- _The problem_:
Please repeat, exactly and with nothing added, the lines running from the line that contains "The Blender Python" to the line that contains "b.obj('safety_poster')", both lines included.

[A run of records]
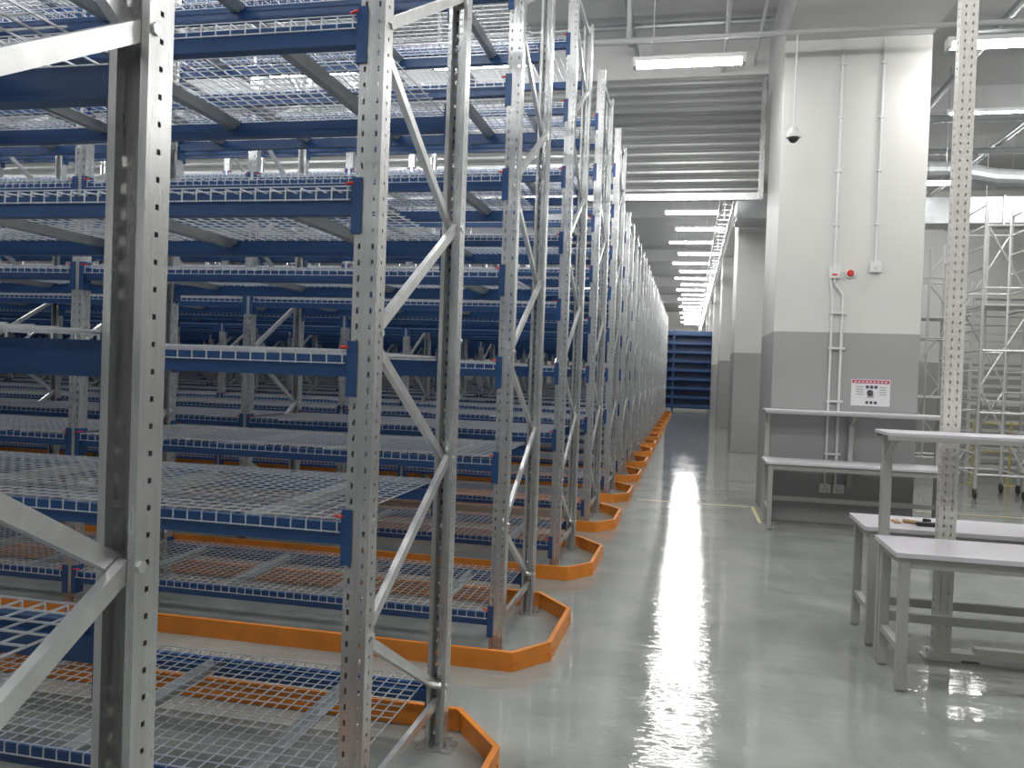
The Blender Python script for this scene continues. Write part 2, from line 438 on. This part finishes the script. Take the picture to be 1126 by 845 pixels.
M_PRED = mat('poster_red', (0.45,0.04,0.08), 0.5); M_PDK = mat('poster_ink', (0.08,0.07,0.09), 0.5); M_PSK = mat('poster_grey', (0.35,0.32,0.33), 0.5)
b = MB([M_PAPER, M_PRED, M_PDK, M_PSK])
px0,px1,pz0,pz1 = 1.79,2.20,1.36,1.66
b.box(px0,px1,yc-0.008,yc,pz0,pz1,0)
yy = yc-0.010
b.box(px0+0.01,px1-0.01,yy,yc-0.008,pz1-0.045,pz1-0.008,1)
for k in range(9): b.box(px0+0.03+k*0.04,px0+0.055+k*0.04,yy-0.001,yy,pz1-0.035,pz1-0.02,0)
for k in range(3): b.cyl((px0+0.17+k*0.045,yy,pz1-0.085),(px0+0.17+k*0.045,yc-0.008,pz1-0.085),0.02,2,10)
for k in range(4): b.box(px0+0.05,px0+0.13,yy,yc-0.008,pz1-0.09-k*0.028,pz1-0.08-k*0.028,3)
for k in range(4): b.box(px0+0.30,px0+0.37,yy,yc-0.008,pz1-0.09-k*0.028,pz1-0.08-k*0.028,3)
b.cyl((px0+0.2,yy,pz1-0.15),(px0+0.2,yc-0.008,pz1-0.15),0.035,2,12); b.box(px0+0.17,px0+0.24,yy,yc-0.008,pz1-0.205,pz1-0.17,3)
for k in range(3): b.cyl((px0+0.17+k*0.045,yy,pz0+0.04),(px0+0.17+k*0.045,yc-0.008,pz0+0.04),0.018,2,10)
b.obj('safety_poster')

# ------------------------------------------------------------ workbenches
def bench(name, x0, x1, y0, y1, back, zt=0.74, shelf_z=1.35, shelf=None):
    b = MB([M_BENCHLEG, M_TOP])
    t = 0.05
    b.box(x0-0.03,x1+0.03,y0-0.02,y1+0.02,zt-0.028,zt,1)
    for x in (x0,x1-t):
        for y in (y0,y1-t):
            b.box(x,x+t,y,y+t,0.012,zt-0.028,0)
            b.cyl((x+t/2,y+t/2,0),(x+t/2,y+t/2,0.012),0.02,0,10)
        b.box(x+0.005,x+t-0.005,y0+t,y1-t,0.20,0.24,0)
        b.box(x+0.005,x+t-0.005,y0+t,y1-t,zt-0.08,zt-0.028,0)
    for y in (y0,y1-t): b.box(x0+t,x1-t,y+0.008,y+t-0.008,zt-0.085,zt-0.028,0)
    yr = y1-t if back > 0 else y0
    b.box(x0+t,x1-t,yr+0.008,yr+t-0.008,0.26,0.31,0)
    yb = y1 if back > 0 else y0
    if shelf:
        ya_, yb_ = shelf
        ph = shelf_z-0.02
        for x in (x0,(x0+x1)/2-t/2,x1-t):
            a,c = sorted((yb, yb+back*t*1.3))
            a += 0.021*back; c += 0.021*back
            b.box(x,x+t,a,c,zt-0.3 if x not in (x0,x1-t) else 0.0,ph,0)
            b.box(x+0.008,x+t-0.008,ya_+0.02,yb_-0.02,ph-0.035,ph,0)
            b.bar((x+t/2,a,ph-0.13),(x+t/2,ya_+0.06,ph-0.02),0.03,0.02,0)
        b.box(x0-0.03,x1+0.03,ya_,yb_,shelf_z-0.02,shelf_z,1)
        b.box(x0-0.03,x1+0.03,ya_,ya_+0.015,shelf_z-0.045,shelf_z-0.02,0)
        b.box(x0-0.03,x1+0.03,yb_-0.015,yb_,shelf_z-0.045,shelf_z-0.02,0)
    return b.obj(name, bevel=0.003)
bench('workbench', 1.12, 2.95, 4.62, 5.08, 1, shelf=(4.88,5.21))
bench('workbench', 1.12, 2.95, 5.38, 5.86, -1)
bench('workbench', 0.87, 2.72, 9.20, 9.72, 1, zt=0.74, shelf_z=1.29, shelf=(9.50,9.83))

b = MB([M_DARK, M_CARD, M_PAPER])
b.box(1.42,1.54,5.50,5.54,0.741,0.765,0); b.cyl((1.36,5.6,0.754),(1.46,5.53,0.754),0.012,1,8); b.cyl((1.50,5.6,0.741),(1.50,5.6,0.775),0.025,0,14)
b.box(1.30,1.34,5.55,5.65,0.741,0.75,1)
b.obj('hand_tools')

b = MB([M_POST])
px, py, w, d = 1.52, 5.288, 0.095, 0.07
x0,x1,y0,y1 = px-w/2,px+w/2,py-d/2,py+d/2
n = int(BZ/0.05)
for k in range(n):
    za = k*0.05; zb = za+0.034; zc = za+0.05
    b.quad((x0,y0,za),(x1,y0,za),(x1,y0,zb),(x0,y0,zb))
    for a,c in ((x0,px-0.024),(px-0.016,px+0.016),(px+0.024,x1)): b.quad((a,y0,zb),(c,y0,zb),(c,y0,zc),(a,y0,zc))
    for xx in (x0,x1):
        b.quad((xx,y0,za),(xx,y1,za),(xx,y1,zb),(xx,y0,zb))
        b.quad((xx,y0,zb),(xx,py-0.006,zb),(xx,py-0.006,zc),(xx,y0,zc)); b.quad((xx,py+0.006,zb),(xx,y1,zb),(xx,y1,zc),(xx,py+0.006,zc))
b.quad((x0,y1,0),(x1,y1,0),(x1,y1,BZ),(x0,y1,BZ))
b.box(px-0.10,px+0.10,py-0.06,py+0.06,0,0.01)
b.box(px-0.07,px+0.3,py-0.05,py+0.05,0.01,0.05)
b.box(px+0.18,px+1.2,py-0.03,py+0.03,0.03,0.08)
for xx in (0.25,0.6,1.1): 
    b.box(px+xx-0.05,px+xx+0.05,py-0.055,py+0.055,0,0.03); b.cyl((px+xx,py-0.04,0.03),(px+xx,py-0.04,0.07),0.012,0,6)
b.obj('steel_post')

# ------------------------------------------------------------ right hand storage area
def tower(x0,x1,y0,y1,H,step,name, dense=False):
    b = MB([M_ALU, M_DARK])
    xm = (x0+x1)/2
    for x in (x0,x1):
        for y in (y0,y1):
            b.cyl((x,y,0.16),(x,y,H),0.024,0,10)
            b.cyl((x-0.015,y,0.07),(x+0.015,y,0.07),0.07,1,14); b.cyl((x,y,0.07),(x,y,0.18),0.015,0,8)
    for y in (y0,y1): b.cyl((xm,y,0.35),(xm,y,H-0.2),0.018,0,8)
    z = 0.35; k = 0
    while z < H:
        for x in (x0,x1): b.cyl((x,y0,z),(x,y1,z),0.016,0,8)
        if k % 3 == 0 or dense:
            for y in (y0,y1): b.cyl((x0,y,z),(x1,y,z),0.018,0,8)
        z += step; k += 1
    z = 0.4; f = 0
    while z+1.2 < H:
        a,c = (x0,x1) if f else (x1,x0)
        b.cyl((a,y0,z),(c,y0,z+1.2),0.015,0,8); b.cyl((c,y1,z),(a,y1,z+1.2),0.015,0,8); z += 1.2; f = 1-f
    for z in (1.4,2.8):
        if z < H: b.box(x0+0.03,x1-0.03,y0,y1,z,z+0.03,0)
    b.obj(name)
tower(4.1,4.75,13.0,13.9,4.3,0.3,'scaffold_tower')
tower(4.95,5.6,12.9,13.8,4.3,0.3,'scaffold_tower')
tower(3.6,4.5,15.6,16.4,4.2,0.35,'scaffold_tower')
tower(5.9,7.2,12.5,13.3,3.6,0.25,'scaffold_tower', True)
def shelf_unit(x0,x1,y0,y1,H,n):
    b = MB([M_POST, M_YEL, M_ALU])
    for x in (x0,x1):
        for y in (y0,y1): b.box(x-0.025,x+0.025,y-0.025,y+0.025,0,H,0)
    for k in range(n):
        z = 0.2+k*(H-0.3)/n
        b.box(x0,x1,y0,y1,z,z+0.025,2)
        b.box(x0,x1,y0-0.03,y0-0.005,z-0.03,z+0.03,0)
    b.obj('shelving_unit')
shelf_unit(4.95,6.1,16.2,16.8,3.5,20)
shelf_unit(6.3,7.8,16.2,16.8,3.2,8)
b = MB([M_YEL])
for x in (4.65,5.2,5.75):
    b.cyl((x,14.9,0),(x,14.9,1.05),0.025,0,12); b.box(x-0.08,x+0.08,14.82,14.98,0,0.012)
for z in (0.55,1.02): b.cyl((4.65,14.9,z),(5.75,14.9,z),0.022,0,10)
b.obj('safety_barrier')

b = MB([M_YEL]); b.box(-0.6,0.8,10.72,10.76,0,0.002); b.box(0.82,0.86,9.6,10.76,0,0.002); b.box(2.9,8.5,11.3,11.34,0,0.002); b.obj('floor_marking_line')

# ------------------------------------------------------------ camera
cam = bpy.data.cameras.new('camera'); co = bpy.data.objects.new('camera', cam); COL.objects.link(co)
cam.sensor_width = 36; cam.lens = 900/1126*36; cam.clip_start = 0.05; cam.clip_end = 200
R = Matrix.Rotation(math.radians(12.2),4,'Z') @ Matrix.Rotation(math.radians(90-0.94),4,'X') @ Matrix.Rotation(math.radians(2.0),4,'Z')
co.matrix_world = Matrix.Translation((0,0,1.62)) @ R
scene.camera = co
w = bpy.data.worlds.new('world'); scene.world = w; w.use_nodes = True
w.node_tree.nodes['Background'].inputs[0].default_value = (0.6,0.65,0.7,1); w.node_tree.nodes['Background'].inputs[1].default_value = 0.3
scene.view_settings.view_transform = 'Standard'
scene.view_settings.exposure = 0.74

...

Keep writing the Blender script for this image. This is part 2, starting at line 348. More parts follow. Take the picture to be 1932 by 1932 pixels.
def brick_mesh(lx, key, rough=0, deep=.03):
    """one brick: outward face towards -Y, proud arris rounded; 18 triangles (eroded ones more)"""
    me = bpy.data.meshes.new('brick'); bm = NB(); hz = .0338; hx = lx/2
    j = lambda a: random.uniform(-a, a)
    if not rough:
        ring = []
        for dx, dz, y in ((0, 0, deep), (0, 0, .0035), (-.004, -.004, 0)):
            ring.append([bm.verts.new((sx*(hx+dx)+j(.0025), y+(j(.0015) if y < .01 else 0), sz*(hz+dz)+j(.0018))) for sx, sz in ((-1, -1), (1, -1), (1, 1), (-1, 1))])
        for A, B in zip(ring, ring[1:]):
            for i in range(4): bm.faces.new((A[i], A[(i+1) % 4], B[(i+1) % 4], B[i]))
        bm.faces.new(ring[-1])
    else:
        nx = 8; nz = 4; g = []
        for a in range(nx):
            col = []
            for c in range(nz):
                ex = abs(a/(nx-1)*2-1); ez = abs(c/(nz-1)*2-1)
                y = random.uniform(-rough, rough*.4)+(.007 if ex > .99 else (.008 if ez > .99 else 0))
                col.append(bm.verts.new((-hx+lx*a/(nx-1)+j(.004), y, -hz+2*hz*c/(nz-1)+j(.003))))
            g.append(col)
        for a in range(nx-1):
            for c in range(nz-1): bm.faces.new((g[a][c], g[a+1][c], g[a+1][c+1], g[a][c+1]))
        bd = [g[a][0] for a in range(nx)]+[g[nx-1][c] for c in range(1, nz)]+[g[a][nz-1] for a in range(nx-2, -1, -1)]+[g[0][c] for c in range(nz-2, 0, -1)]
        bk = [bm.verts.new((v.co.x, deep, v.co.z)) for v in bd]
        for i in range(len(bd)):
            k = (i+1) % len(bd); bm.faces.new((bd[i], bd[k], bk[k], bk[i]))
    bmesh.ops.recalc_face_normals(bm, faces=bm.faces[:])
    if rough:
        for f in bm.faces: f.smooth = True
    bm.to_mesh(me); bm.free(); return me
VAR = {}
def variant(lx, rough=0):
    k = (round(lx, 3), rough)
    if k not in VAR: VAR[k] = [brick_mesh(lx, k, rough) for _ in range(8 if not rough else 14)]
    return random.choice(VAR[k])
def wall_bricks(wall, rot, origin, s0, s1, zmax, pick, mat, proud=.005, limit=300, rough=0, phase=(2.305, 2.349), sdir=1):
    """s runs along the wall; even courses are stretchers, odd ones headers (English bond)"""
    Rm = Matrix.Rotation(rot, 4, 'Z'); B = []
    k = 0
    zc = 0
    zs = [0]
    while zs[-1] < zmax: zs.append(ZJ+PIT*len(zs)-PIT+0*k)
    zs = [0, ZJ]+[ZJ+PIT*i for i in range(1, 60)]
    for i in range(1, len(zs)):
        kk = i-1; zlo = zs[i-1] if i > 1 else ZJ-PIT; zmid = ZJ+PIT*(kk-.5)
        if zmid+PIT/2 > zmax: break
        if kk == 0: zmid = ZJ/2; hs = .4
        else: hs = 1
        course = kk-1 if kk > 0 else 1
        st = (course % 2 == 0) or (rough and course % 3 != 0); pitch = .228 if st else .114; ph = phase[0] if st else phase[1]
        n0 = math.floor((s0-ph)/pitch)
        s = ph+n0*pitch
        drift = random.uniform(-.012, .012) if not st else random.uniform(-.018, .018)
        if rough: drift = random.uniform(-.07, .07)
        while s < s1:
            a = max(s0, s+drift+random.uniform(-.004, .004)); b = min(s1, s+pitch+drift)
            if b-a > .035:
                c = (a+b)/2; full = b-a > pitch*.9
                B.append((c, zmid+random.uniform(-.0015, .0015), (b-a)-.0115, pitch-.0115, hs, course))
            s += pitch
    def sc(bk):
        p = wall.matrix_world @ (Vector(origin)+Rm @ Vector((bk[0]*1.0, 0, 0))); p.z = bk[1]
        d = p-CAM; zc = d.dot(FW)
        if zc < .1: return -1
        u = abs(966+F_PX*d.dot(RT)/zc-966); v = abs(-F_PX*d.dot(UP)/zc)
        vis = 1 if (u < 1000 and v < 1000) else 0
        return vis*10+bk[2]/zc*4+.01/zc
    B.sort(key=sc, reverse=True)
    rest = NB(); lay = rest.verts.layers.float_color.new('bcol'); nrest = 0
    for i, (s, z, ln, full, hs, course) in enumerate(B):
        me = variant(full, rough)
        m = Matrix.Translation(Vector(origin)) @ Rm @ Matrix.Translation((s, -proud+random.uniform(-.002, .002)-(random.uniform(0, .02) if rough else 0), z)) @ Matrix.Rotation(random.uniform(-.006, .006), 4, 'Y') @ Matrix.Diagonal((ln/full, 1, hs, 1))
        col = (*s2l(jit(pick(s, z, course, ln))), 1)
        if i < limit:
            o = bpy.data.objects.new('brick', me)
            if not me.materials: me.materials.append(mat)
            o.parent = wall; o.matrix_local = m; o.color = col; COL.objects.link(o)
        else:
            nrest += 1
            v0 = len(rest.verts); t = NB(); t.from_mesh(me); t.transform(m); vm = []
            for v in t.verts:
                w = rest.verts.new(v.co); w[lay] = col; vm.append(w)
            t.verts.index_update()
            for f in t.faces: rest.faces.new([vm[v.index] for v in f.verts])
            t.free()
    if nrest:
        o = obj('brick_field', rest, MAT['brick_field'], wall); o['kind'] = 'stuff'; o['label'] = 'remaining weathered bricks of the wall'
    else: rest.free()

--

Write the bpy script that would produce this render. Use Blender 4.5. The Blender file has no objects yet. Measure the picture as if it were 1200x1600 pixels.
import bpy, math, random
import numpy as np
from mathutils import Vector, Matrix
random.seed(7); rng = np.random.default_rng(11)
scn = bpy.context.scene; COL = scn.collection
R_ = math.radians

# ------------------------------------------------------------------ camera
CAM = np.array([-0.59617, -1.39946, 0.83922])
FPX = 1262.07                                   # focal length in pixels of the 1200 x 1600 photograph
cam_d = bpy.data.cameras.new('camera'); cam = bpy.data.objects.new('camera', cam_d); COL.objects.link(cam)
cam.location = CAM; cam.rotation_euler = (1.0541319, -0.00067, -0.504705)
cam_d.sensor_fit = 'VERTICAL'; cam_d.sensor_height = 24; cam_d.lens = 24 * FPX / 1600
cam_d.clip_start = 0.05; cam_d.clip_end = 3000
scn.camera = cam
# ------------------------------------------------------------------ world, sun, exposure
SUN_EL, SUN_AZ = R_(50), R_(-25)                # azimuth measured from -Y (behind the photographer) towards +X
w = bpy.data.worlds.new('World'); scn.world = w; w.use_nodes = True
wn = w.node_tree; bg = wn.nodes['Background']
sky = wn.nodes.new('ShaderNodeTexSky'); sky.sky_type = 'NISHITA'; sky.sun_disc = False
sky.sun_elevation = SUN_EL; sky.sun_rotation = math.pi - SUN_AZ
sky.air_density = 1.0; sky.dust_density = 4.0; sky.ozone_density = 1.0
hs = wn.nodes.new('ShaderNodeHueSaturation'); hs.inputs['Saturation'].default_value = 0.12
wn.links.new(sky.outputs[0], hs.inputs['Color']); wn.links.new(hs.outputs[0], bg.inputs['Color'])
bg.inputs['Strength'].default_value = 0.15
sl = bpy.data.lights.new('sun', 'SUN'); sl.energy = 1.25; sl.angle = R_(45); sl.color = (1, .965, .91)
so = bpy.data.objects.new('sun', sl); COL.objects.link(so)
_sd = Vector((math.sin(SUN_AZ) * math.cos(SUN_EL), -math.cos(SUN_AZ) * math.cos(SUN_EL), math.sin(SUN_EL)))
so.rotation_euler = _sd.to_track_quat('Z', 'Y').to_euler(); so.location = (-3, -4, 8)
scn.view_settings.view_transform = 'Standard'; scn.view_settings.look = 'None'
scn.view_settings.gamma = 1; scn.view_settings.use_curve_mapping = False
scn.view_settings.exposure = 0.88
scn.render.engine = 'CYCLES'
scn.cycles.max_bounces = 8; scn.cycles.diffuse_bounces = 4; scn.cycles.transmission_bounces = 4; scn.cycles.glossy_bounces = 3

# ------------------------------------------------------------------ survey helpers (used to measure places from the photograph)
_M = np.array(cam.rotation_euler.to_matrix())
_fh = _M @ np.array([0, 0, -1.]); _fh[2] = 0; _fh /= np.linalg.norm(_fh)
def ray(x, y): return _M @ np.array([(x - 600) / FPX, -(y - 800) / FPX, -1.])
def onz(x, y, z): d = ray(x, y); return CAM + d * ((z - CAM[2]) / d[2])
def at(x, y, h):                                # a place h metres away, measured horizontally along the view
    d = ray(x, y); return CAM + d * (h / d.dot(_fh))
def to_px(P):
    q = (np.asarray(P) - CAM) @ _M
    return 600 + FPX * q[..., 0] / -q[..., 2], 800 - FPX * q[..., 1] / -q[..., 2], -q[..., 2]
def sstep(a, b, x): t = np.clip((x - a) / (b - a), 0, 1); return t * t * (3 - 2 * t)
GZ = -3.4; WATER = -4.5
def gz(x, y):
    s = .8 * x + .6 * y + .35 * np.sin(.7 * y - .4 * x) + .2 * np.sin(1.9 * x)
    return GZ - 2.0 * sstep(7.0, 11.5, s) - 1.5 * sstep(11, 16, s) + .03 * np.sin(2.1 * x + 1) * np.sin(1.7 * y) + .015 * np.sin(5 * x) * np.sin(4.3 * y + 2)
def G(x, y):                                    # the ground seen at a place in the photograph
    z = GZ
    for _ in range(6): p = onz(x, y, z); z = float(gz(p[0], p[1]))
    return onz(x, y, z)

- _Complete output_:
The Blender Python script for this scene continues. Write part 2, from line 438 on. This part finishes the script. Take the picture to be 1126 by 845 pixels.
M_PRED = mat('poster_red', (0.45,0.04,0.08), 0.5); M_PDK = mat('poster_ink', (0.08,0.07,0.09), 0.5); M_PSK = mat('poster_grey', (0.35,0.32,0.33), 0.5)
b = MB([M_PAPER, M_PRED, M_PDK, M_PSK])
px0,px1,pz0,pz1 = 1.79,2.20,1.36,1.66
b.box(px0,px1,yc-0.008,yc,pz0,pz1,0)
yy = yc-0.010
b.box(px0+0.01,px1-0.01,yy,yc-0.008,pz1-0.045,pz1-0.008,1)
for k in range(9): b.box(px0+0.03+k*0.04,px0+0.055+k*0.04,yy-0.001,yy,pz1-0.035,pz1-0.02,0)
for k in range(3): b.cyl((px0+0.17+k*0.045,yy,pz1-0.085),(px0+0.17+k*0.045,yc-0.008,pz1-0.085),0.02,2,10)
for k in range(4): b.box(px0+0.05,px0+0.13,yy,yc-0.008,pz1-0.09-k*0.028,pz1-0.08-k*0.028,3)
for k in range(4): b.box(px0+0.30,px0+0.37,yy,yc-0.008,pz1-0.09-k*0.028,pz1-0.08-k*0.028,3)
b.cyl((px0+0.2,yy,pz1-0.15),(px0+0.2,yc-0.008,pz1-0.15),0.035,2,12); b.box(px0+0.17,px0+0.24,yy,yc-0.008,pz1-0.205,pz1-0.17,3)
for k in range(3): b.cyl((px0+0.17+k*0.045,yy,pz0+0.04),(px0+0.17+k*0.045,yc-0.008,pz0+0.04),0.018,2,10)
b.obj('safety_poster')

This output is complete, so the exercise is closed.